In reply to the point raised by the counsel denying the power of congress to legislated upon this subject, he cited 1 Johns Rep. 67, 5 Serg. and Rawle 62, 12 Wend. 311, 2 Pick 11, 16 Pet. S. C. Rep. 539.

The act of 1793 was subject to all the objections raised against the act of 1850. Under that act Magistrates and Justices of the Peace were authorized to exercise all the power with which commissioners are now clothed, and the supreme court is the case of Prigg vs. Commonwealth of Pennsylvania, held that these Justices of the Peace might properly exercise those powers. But the Justice is not authorized to give a trial by jury, nor is the examination provided for in that act, free from any of the objections which are raised against the act of 1850. The judicial functions exercised by the comissioner in the extradition of fugitives from labor, are not essentially different from those exercised by the Executive of the State in the extradition of fugitives from justice.

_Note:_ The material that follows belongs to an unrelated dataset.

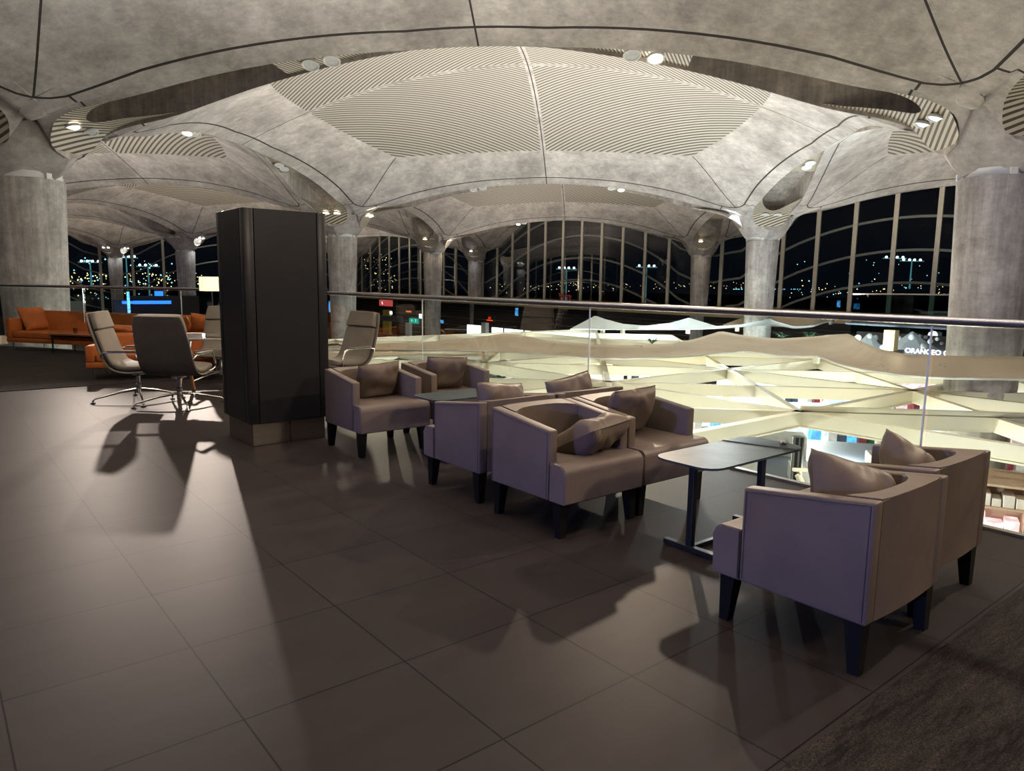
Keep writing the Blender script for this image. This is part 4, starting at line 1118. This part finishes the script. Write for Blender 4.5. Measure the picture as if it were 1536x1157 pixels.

And it would be just as proper for the Executive of the State to reply that he would not deliver up a fugitive form justice, on the ground that the State demanding him would not give him a trial by jury, as for the State authorities to reply to the claim made for the delivery of a fugitive from labor, that the State from whence he fled, has not provided a trial by jury for him, or that he will be unable to obtain it if delivered up. It is no valid reply to either demand, and has just as much force when applied to the one case as it has when applied to the other. In conclusion he held that the decisions of the courts covered every question reaised by the Relator in this case, and that all parties are bound by them alike.

Mr. Watkins replied in a brief but forcible speech, sustaining the positions already taken by Mr. Paine.

Mr. Paine followed, reviwing the authorities cited by Mr. Sharpstein, and contending that instead of overthrowing the positions he had taken, they sustained them.

At the close of his remarks Justice Smith announced that he would hold the subject under advisement for one week, and then deliver his opinion and make an order in the case.]